◆引退撤回を煽るアナウンサー
NHKで放送されているパリオリンピック現地中継では、アナウンサーとともに体操元日本代表選手・内村航平が、アスリートナビゲーターとして、さまざまな競技の前後に登場する。
「これまで選手として4大会出場してきましたが、初めて違った立場で関わる」と就任時にコメントを発表しているように、現役オリンピック選手ではない内村をオリンピック番組で見るというのは何とも新鮮な気がする。前回の夏季オリンピック東京大会では日本代表選手だったためか、ナビゲートする立場というよりは現役の代表選手感がとても強い。
隣にいるアナウンサーからいろいろコメントを求められると、遠からぬ現役時代の感覚を呼び覚ましたかのように、自分もまたもう一度選手としてオリンピックの興奮を味わいたいという趣旨のコメントを何度も繰り返す。リポーターとしてはどこか言葉少ない印象がある。
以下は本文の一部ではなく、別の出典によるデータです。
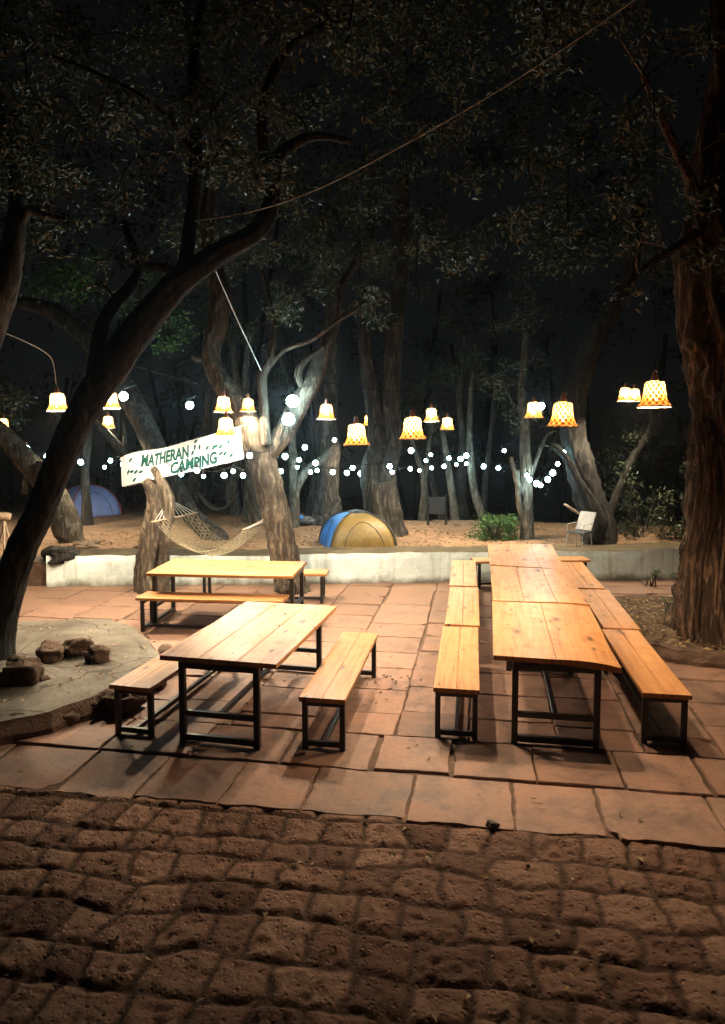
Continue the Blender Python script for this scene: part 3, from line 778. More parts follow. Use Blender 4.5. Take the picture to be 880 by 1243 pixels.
# the split stump by the wall
tree('split_stump', 'split brown stump with broken forked top, standing against the white wall',
     [[(180,722,10.72,15),(178,690,10.72,13),(184,650,10.72,12),(190,620,10.72,11),(186,598,10.72,8),(176,583,10.72,5)],
      [(196,722,10.75,9),(197,690,10.75,9),(198,650,10.75,9),(204,615,10.75,8),(199,592,10.75,7),(191,575,10.75,5),(185,568,10.75,3.5)]],
     M['bark_mid'], n=40, seed=5, flute=.16, rough=.015, cat='stump', relief=(.4, 2.0, .8), per=14)
tree('bowed_tree', 'bowed tree passing behind the banner, its foot on the red earth',
     [[(264,656,13.3,14),(248,640,13.3,12),(230,622,13.3,11),(212,590,13.3,11),(191,548,13.4,13),(170,505,13.6,14),(150,470,13.8,14),(120,425,14,13),(75,385,14.2,10),(30,368,14.4,8),(-10,372,14.5,6)],
      [(182,592,13.2,5),(155,556,13.1,6),(130,527,13.1,5),(112,508,13.1,4),(96,470,13.1,3)],
      [(150,552,13.1,3),(152,530,13.1,2.5),(148,512,13.1,1.5)],
      [(140,455,13.9,6),(160,400,14,5),(175,340,14.2,4)]],
     M['bark'], cbox(60,230,320,420,12.5,15,12,.3,.5,31)+cbox(-30,120,300,370,13,15,8,.35,.55,32), leafmat='leaf_green', density=120, seed=6, leafsize=.11)
tree('buttress_tree', 'pale leaning tree with a broken stub behind the leaning trunk',
     [[(92,662,13.0,10),(82,645,13.0,17),(68,610,13.0,16),(48,578,13,14),(22,548,12.9,13),(-10,515,12.8,12),(-50,470,12.7,10)],
      [(60,600,12.9,9),(52,575,12.8,9),(52,560,12.8,8)],
      [(30,600,12.9,4),(32,570,12.9,3),(22,545,12.9,2)]],
     M['bark_pale'], cbox(-60,60,420,520,12.5,14,5,.3,.5,33), seed=7, flute=.15)
tree('slim_tree', 'slim straight tree standing in front of the blue dome tent',
     [[(106,634,15.2,8),(105,610,15.2,5.5),(103,570,15.2,5),(107,520,15.3,5),(104,450,15.4,4),(112,380,15.5,3)]],
     M['bark'], cbox(70,150,330,430,14.5,16.5,6,.35,.5,34), seed=8, group='slender trees of the clearing')
for k, (lab, lbs) in enumerate([
    ('pale slim stem behind the fork of the banner tree', [[(303,634,15.6,9),(302,610,15.6,6.5),(303,570,15.6,6),(300,520,15.6,5),(298,460,15.8,4),(304,390,16,3)]]),
    ('slim stem leaning against its pale neighbour behind the banner tree', [[(318,640,15.3,8),(310,605,15.3,6),(304,565,15.3,5),(300,530,15.4,4)]]),
    ('twin grey stems under the banner by the rear hammock', [[(222,618,16.5,10),(230,592,16.5,8),(244,562,16.5,7),(252,500,16.7,5),(250,400,17,4)], [(236,618,16.6,8),(240,590,16.6,6),(246,565,16.6,5)]]),
    ('grey stem holding the far end of the rear hammock', [[(284,618,16.6,9),(282,590,16.6,7),(288,560,16.6,6),(290,500,16.8,5),(280,400,17,4)]]),
    ('bent pale stem with an arching branch beside the broad trunk', [[(356,640,15,8),(357,600,15,6.5),(355,545,15,5),(352,480,15.2,4)], [(356,630,15,5),(358,595,15,6),(372,572,15,5.5),(392,556,15,5),(405,540,15,3)]]),
    ]):
    tree('slim_tree', lab, lbs, M['bark_pale'] if k != 2 else M['bark'], cbox(lbs[0][-1][0]-40, lbs[0][-1][0]+40, lbs[0][-1][1]-60, lbs[0][-1][1]+20, 15, 17.5, 4, .35, .55, 40+k), seed=20+k, group='slender trees of the clearing')
tree('broad_tree', 'broad grey trunk with flared foot behind the tan tent, farther back',
     [[(394,642,15.6,30),(393,625,15.6,21),(394,600,15.6,16),(397,560,15.6,14),(396,500,15.7,12),(400,430,15.9,11),(402,340,16.1,9),(396,250,16.3,8)]],
     M['bark'], cbox(340,460,220,340,15,17.5,10,.4,.7,51), n=28, flute=.2, rough=.014, seed=9, lobes=4, relief=(.26, 1.8, 1.0), per=10)
tree('twin_stem_tree', 'tall tree dividing into two stems right behind the tan tent',
     [[(470,662,13.9,32),(467,640,13.9,25),(463,612,13.9,21),(460,585,13.9,18)],
      [(455,600,13.9,14),(450,572,13.9,11),(456,540,13.9,10),(455,500,14,10),(448,460,14,9),(442,410,14,7),(438,350,14.2,6)],
      [(466,600,13.9,14),(468,570,13.9,12),(476,535,13.9,11),(474,480,14,11),(476,430,14.1,11),(481,380,14.2,10),(486,300,14.3,9),(490,200,14.5,7)],
      [(488,665,13.7,7),(478,640,13.8,10),(470,610,13.9,8)]],
     M['bark'], cbox(420,720,-20,330,9.5,14,64,.35,.6,52)+cbox(400,520,300,400,13,15,8,.3,.5,53), n=28, flute=.12, rough=.014, seed=10, density=110, relief=(.26, 1.8, 1.0), per=10)
thin = [
    ('crooked thin sapling rising behind the dark board', [[(511,642,17,6),(515,600,17,4.5),(513,575,17,4),(506,555,17,3),(498,530,17,2.5)], [(514,585,17,3),(519,560,17,3),(521,535,17,2)]]),
    ('thin sapling curving away behind the dark board', [[(538,640,17.2,6),(532,612,17.2,4.5),(523,580,17.2,4),(522,540,17.3,3),(530,480,17.5,2)]]),
    ('pale sapling bending toward the board, brightest of the thin stems', [[(554,642,16.5,7),(550,605,16.5,5),(544,568,16.5,4.5),(540,540,16.5,3.5),(532,500,16.8,2.5)]]),
    ('straight stem touching the pale bent sapling', [[(564,645,16.8,9),(560,605,16.8,7),(560,568,16.8,6.5),(562,540,16.8,5),(558,470,17,4),(566,400,17,3)]]),
    ('sapling leaning back over the bush', [[(590,640,16,6),(576,596,16,5),(571,555,16,4.5),(570,510,16,3.5),(574,450,16.2,2.5)]]),
    ('thin upright sapling directly above the bush', [[(587,640,17,5),(588,600,17,4),(592,560,17,3.5),(598,510,17,3),(603,460,17.2,2.5)]]),
]
for k, (lab, lbs) in enumerate(thin):
    e = lbs[0][-1]
    tree('sapling', lab, lbs, M['bark_pale'] if k in (0, 2, 4) else M['bark'], cbox(e[0]-35, e[0]+35, e[1]-70, e[1]+10, e[2]-.8, e[2]+1, 4, .3, .5, 60+k), seed=40+k, n=8, group='saplings at the back of the clearing')
tree('young_tree', 'young tree beside the bush with the string lights draped past it',
     [[(641,668,13.2,11),(640,640,13.2,8),(639,600,13.2,7.5),(638,560,13.2,7),(637,520,13.3,6),(634,470,13.4,5),(640,400,13.6,4)],
      [(639,610,13.2,4),(628,585,13.1,3.5),(620,555,13.1,2.5)], [(638,590,13.2,4),(650,560,13.2,3),(662,530,13.3,2)], [(640,645,13.2,5),(630,610,13.1,3.5),(628,570,13.1,2.5)]],
     M['bark_pale'], cbox(590,700,440,540,12.6,14,11,.25,.42,71)+cbox(600,690,330,440,13,15,8,.3,.5,72), seed=50, density=110)
tree('crooked_tree', 'dark crooked tree behind the wall with a ragged pale foot and tilted stick',
     [[(728,668,12.9,22),(728,650,12.9,20),(726,628,12.9,18),(716,604,12.9,17),(706,570,12.9,16),(699,540,12.9,15),(694,500,13,14),(704,460,13.1,13),(722,410,13.2,12),(746,370,13.3,10),(765,330,13.5,8),(775,250,13.8,6)],
      [(718,655,12.6,12),(724,635,12.6,12),(716,612,12.6,9),(702,585,12.6,5),(690,560,12.6,4),(672,540,12.6,3)],
      [(716,600,12.8,5),(700,560,12.7,4),(690,525,12.7,3),(676,500,12.7,2)],
      [(735,640,13.4,5),(752,590,13.5,4),(768,555,13.6,4),(778,540,13.6,3.5),(790,515,13.6,2.5),(794,490,13.6,1.5)]],
     M['bark_dark'], cbox(640,820,170,340,12,15,22,.35,.6,73)+cbox(740,840,490,570,13.6,15.5,9,.3,.5,74), n=30, flute=.13, rough=.014, seed=51, density=100, relief=(.3, 1.8, 1.6), per=10)
# shrubs
def shrub(name, label, boxes, leafmat, size, density, seed, group=None, cat='shrub', base=None):
    r = random.Random(seed); vs = []; fs = []; mb = MB()
    b0 = Vector(base)
    root = empty(name, b0); tag(root, label, cat, group); inv = Matrix.Translation(-b0)
    for cl in boxes:
        c3 = PD(cl[0], cl[1], cl[2]); clump(vs, fs, c3, cl[3], int(density*(cl[3]/.3)**2), size, r, .9)
        p_, r_ = spline([b0+Vector((r.uniform(-.08,.08), r.uniform(-.08,.08), -.03)), (b0+c3)/2+Vector((r.uniform(-.05,.05), 0, .05)), c3], [.012, .009, .004], 4); mb.tube(p_, r_, 5)
    t = mb.build('stem', M['bark'], root, smooth=True); t.matrix_parent_inverse = inv
    lb = MB(); lb.v = vs; lb.f = fs; f_ = lb.build('foliage', M[leafmat], root); f_.matrix_parent_inverse = inv
    return root
def gp(px, py_hint, D):
    p = PD(px, py_hint, D); return (p.x, D, gz(p.x, D))
shrub('bush', 'rounded green bush just behind the wall beside the young tree', cbox(574,630,628,656,12.9,13.5,22,.17,.27,81), 'leaf_green', .065, 170, 81, base=gp(600,660,13.2))
shrub('bush', 'loose dim shrub in the dark beyond the crooked tree', cbox(748,800,570,650,13,14.5,12,.25,.4,82), 'leaf', .09, 60, 82, base=gp(775,660,13.6))
shrub('bush', 'dim shrub beside the thick reddish trunk, beyond the wall', cbox(800,850,560,655,12.8,14.2,10,.25,.4,83), 'leaf', .09, 60, 83, base=gp(822,660,13.4))
shrub('seedling', 'leafy seedling growing at the wall foot near the reddish trunk', cbox(778,800,688,704,11.0,11.2,5,.07,.11,84), 'leaf_green', .06, 70, 84, cat='plant', base=tuple(P(790,712,0)))
shrub('seedling', 'thin seedling with few leaves at the bed edge', cbox(800,826,712,738,9.0,9.3,4,.06,.09,85), 'leaf_green', .055, 50, 85, cat='plant', base=tuple(P(812,758,.1)))
shrub('seedling', 'small weed at the wall foot close to the reddish trunk flank', cbox(816,838,694,704,10.2,10.4,4,.07,.11,86), 'leaf_green', .05, 70, 86, cat='plant', base=tuple(P(828,712,0)))

def far_woods():
    r = random.Random(5); vs = []; fs = []; mb = MB()
    for k in range(46):
        x = r.uniform(-19, 19); y = r.uniform(20.5, 32); z = gz(x, y)-.1
        R_ = r.uniform(.07, .22); hh = r.uniform(5, 10); lean = r.uniform(-1, 1)
        p_, r_ = spline([(x, y, z), (x+lean*.4, y, z+hh*.45), (x+lean*1.3, y+r.uniform(-.6,.6), z+hh)], [R_, R_*.75, R_*.4], 5)
        mb.tube(p_, r_, 8, True, .06, 0, k)
    for k in range(420):
        x = r.uniform(-22, 22); y = r.uniform(20, 33); z = r.uniform(-1.2, 15)
        if z < 4 and r.random() < .25: z = r.uniform(5, 14)
        clump(vs, fs, Vector((x, y, z)), r.uniform(.7, 1.5), 55, .26, r)
    t = mb.build('far_woods', M['bark_dark'], smooth=True)
    o = len(t.data.vertices)
    t.data.materials.append(M['leaf'])
    lb = MB(); lb.v = mb.v+vs; lb.f = mb.f+[tuple(i+o for i in f) for f in fs]
    me = lb.mesh('far_woods', [M['bark_dark'], M['leaf']]); nf = len(mb.f)
    mi = np.zeros(len(lb.f), np.int32); mi[nf:] = 1; me.polygons.foreach_set('material_index', mi)
    t.data = me
    tag(t, 'dark mass of distant woods beyond the clearing', 'woods', kind='stuff')
far_woods()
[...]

そんな内村にアナウンサーが、「現役引退撤回か?」みたいに煽るのも歴戦の元日本代表に対する敬愛のいじりなのだと理解すべきなのか……。いやいや引退撤回とは言ってませんよとクールにはにかむ内村は、さすがのかわし方だなと思った。肝心の競技自体より内村特有のニヤニヤした表情を見ているほうが筆者はむしろ楽しくて仕方がないのだけれど。